As such, it is not God who is the author of sin, but man himself to whom the world was meant to be subject (Gen.1:28) that is responsible for the entry of sin, chaos, and disorder in the universe.

…sin entered the world through one man, and death through sin, and in this way death came to all men, because all sinned- (Rom 5:12 NIV)

…the creation was subjected to frustration, not by its own choice, but by the will of the one who subjected it, in hope that the creation itself will be liberated from its bondage to decay and brought into the glorious freedom of the children of God. (Rom 8:20-21 NIV)

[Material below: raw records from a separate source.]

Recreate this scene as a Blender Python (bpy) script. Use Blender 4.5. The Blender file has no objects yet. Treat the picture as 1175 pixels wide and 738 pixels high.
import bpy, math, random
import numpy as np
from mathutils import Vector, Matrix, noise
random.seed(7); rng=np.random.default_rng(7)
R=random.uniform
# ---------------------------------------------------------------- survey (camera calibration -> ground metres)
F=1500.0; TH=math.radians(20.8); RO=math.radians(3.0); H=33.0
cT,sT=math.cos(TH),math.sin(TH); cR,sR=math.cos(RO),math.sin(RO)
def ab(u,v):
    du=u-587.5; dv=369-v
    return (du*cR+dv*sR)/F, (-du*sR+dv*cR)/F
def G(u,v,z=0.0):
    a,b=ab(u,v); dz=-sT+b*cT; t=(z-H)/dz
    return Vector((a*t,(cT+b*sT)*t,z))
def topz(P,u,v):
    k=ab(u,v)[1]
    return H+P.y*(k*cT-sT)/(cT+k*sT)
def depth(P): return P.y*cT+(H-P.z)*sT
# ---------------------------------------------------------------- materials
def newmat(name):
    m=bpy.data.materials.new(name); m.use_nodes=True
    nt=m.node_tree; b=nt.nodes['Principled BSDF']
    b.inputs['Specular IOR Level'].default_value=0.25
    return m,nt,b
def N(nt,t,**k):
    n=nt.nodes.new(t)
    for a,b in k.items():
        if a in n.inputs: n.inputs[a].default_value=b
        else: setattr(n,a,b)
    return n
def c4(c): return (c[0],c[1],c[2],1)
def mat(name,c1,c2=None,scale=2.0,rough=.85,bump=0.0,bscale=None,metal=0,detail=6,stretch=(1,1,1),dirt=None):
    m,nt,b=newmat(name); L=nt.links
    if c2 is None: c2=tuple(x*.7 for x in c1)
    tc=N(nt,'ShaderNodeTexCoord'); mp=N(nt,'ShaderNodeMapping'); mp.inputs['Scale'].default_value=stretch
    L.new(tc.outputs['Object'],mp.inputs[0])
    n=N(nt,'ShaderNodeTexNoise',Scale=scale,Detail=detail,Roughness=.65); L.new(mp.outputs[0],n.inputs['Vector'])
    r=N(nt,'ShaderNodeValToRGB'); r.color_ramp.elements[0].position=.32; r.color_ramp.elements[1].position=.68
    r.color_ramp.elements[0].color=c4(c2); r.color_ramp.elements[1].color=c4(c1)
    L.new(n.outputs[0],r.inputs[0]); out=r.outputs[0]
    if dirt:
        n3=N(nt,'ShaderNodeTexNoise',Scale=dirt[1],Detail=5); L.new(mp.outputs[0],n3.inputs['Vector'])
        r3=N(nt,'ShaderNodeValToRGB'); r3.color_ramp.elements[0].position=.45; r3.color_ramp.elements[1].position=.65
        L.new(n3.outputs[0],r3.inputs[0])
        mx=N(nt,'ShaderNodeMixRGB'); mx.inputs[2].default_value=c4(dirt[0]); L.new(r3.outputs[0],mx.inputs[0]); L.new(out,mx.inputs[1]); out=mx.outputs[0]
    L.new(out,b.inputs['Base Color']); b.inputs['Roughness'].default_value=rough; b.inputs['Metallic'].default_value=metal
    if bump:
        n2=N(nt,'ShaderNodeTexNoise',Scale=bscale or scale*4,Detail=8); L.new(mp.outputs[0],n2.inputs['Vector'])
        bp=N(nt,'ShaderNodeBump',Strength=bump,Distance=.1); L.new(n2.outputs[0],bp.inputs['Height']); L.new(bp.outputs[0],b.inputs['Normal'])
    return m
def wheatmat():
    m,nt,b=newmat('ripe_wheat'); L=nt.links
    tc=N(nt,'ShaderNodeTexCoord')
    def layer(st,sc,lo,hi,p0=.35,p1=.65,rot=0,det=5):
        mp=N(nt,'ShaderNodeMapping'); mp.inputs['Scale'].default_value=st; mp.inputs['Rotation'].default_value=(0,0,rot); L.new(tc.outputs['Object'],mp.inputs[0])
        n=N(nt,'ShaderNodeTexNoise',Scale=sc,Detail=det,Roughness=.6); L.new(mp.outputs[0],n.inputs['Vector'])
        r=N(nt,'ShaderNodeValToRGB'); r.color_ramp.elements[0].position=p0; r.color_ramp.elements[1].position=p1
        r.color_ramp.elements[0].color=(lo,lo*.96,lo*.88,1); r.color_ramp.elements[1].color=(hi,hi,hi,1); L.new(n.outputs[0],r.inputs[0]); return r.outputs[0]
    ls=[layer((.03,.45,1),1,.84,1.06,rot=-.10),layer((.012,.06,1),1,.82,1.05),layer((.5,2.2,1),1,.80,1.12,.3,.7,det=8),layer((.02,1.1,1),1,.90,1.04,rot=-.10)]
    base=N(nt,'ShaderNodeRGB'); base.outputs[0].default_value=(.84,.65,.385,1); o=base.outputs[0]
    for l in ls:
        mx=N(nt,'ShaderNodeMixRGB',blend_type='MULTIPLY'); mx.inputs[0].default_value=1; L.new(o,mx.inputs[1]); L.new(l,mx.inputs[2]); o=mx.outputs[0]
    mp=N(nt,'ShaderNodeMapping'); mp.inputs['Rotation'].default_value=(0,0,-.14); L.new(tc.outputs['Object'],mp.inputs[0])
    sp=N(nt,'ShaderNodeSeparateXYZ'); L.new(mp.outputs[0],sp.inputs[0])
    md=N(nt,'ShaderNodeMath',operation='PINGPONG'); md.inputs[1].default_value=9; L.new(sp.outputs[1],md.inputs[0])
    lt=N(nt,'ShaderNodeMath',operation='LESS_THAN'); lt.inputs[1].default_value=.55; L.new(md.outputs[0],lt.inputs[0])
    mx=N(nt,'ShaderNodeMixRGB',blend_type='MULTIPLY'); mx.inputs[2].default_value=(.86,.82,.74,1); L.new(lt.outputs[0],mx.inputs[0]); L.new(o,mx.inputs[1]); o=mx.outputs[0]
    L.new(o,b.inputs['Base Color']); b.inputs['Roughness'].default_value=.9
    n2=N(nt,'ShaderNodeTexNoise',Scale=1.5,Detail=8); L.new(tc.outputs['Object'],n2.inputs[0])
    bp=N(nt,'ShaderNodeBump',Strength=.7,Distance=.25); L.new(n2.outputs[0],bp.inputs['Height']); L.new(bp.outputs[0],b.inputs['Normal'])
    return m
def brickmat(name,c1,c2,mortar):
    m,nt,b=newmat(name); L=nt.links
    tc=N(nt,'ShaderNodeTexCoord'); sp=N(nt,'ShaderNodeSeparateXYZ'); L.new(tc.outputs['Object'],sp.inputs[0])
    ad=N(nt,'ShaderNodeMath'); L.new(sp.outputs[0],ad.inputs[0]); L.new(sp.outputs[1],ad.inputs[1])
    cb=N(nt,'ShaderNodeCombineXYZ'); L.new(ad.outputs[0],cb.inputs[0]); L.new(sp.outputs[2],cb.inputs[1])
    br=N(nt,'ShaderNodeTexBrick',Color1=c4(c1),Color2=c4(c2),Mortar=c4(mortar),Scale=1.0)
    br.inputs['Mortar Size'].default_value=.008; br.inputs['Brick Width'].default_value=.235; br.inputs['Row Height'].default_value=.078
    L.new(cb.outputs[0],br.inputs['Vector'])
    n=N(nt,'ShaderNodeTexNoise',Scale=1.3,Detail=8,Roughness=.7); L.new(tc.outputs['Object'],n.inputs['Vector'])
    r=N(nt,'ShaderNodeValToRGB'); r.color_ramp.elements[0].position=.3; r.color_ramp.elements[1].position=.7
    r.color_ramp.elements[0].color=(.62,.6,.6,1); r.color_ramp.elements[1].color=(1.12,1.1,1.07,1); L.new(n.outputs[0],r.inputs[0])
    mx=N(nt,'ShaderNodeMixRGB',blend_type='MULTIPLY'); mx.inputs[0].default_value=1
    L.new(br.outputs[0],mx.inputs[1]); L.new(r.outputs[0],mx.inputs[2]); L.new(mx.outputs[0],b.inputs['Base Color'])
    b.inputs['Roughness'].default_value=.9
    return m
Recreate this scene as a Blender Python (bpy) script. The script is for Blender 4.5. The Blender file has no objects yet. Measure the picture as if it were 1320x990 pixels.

In addition, one must understand evil, not as a positive reality, but as the negation and violation of truth. One only knows evil because one sees it as the defective aspect of the good; for instance, one only knows darkness because it is seen as the absence of light. Therefore, it is important to reaffirm that it is not God who created sin, but that when man violated the command of God and negated God, this act of negation constituted sin; thus, making man guilty of sin entering the world.

Conclusion
Usually, it is misunderstandings regarding the sovereignty and the perfectness of God that raise doubts whether God is the author of sin or not. However, we have examined the main views to see if really these doubts or conclusions are true, and if their logic is valid. The sovereignty of God doesn’t imply that the universe cannot have rebellious elements; however, it does assert that these elements cannot efface the righteousness of God. Secondly, the contingency of the created world and its givenness to humans for morally right dominion implies that the world falls with the fall of man into sin. Man is not a programmed robot (for if that was so then both sin and self-reflection, as in this essay, would have been impossible). Man is a moral creature; therefore, the primary cause of sin in this world, as also stated in Romans 5:12 is disobedient man himself.